» **WHAT TO DO**:
Reproduce the listing below exactly, beginning with its first line and ending with the line that holds "from mathutils import Vector, Matrix, noise"; pictures are not part of the copy.

» **DATA SHOWN**:
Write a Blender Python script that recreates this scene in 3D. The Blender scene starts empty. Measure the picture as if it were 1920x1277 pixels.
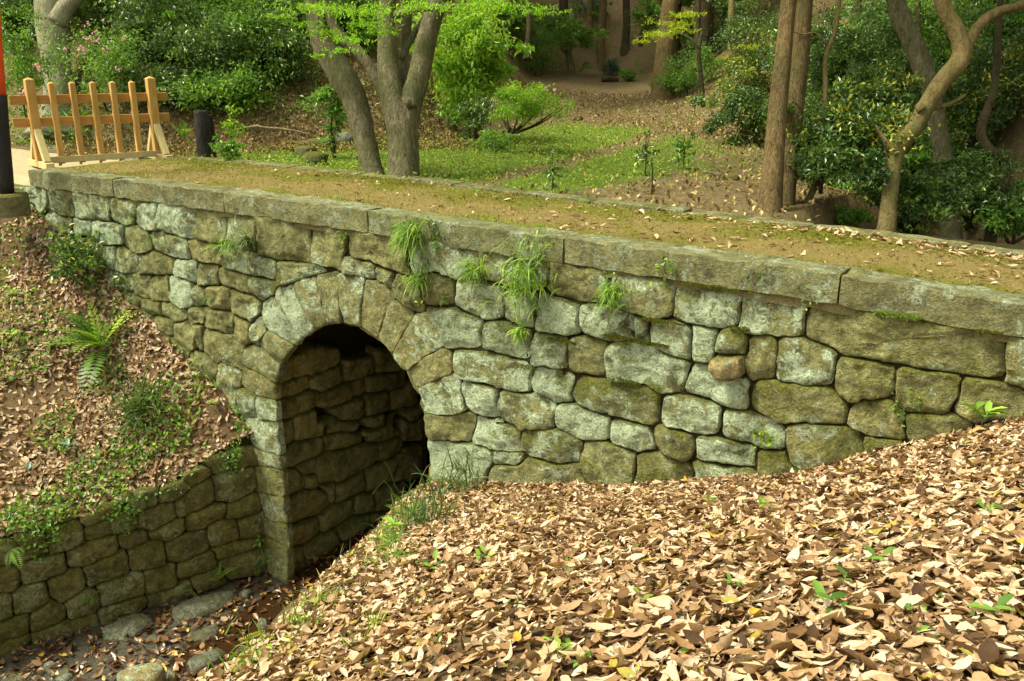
import bpy, math, random
import numpy as np
from mathutils import Vector, Matrix, noise

random.seed(7); RNG = np.random.default_rng(11)
scene = bpy.context.scene
COL = scene.collection
PI = math.pi

# ------------------------------------------------------------------ camera
FPX, PITCH, YAW = 1700.0, math.radians(17.1), math.radians(34.0)
CAM = np.array([0.0, -6.95, 1.5])
FWD = np.array([-math.sin(YAW)*math.cos(PITCH), math.cos(YAW)*math.cos(PITCH), -math.sin(PITCH)])
RGT = np.array([math.cos(YAW), math.sin(YAW), 0.0])
UPV = np.cross(RGT, FWD)
cd = bpy.data.cameras.new('camera'); cam = bpy.data.objects.new('camera', cd); COL.objects.link(cam)
cd.sensor_width = 36.0; cd.lens = FPX/1920.0*36.0; cd.clip_end = 500.0
cam.matrix_world = \
    Matrix([[RGT[0], UPV[0], -FWD[0], CAM[0]], [RGT[1], UPV[1], -FWD[1], CAM[1]], [RGT[2], UPV[2], -FWD[2], CAM[2]], [0, 0, 0, 1]])
scene.camera = cam

# ------------------------------------------------------------------ sky, sun, exposure
SUN_AZ, SUN_EL = math.radians(-138), math.radians(57)      # azimuth from +X: behind the camera, to its left
w = bpy.data.worlds.new('World'); scene.world = w; w.use_nodes = True
nt = w.node_tree; nt.nodes.clear()
sky = nt.nodes.new('ShaderNodeTexSky'); sky.sky_type = 'NISHITA'; sky.sun_disc = False
sky.sun_elevation = SUN_EL; sky.sun_rotation = PI/2 - SUN_AZ; sky.dust_density = 4.0; sky.air_density = 1.0
hs = nt.nodes.new('ShaderNodeHueSaturation'); hs.inputs['Saturation'].default_value = 0.2
bg = nt.nodes.new('ShaderNodeBackground'); bg.inputs['Strength'].default_value = 0.12
wo = nt.nodes.new('ShaderNodeOutputWorld')
gm = nt.nodes.new('ShaderNodeMix'); gm.data_type = 'RGBA'; gm.blend_type = 'MULTIPLY'; gm.inputs['Factor'].default_value = 1.0; gm.inputs['B'].default_value = (0.97, 1.0, 0.76, 1)      # light filtered by the canopy
nt.links.new(sky.outputs[0], hs.inputs['Color']); nt.links.new(hs.outputs[0], gm.inputs['A']); nt.links.new(gm.outputs['Result'], bg.inputs['Color']); nt.links.new(bg.outputs[0], wo.inputs['Surface'])
sl = bpy.data.lights.new('sun', 'SUN'); sl.energy = 2.2; sl.angle = math.radians(14); sl.color = (1.0, 0.97, 0.74)
so = bpy.data.objects.new('sun', sl); COL.objects.link(so)
sd = Vector((math.cos(SUN_EL)*math.cos(SUN_AZ), math.cos(SUN_EL)*math.sin(SUN_AZ), math.sin(SUN_EL)))
so.rotation_euler = sd.to_track_quat('Z', 'Y').to_euler(); so.location = (0, -10, 20)
vs = scene.view_settings; vs.view_transform = 'Standard'; vs.look = 'None'; vs.exposure = 1.36; vs.gamma = 1.0; vs.use_curve_mapping = False

scene.cycles.max_bounces = 7; scene.cycles.diffuse_bounces = 4; scene.cycles.glossy_bounces = 2; scene.cycles.transmission_bounces = 4

# ------------------------------------------------------------------ survey helpers: photograph bearings to metres
def ray(x, y): return FWD + RGT*(x-960)/FPX - UPV*(y-638.5)/FPX
def at_z(x, y, z): d = ray(x, y); return CAM + d*((z-CAM[2])/d[2])
def at_y(x, y, Y): d = ray(x, y); return CAM + d*((Y-CAM[1])/d[1])
def at_t(x, y, t): return CAM + ray(x, y)*t
def depth(P): return float((np.asarray(P)-CAM) @ FWD)
def at_plane(x, y, p0, n):
    d = ray(x, y); return CAM + d*(((p0-CAM) @ n)/(d @ n))

# ------------------------------------------------------------------ object helpers
def tag(o, label=None, cat=None, group=None, kind=None, **kw):
    if label: o['label'] = label
    if cat: o['category'] = cat
    if group: o['group'] = group
    if kind: o['kind'] = kind
    for k, v in kw.items(): o[k] = v
    return o
def link(name, me, mat, parent=None):
    o = bpy.data.objects.new(name, me); COL.objects.link(o)
    if mat is not None and not me.materials: me.materials.append(mat)
    if parent is not None:
        o.parent = parent; o.matrix_parent_inverse = parent.matrix_basis.inverted()
    return o
def mesh(name, verts, faces, mat, parent=None, smooth=True, tint=None):
    me = bpy.data.meshes.new(name)
    me.from_pydata([tuple(v) for v in verts], [], [tuple(f) for f in faces])
    if smooth: me.polygons.foreach_set('use_smooth', np.ones(len(me.polygons), bool))
    if tint is not None:
        a = me.attributes.new('tint', 'FLOAT', 'POINT'); a.data.foreach_set('value', np.asarray(tint, np.float32))
    me.update(); return link(name, me, mat, parent)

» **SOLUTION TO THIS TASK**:
Write a Blender Python script that recreates this scene in 3D. The Blender scene starts empty. Measure the picture as if it were 1920x1277 pixels.
import bpy, math, random
import numpy as np
from mathutils import Vector, Matrix, noise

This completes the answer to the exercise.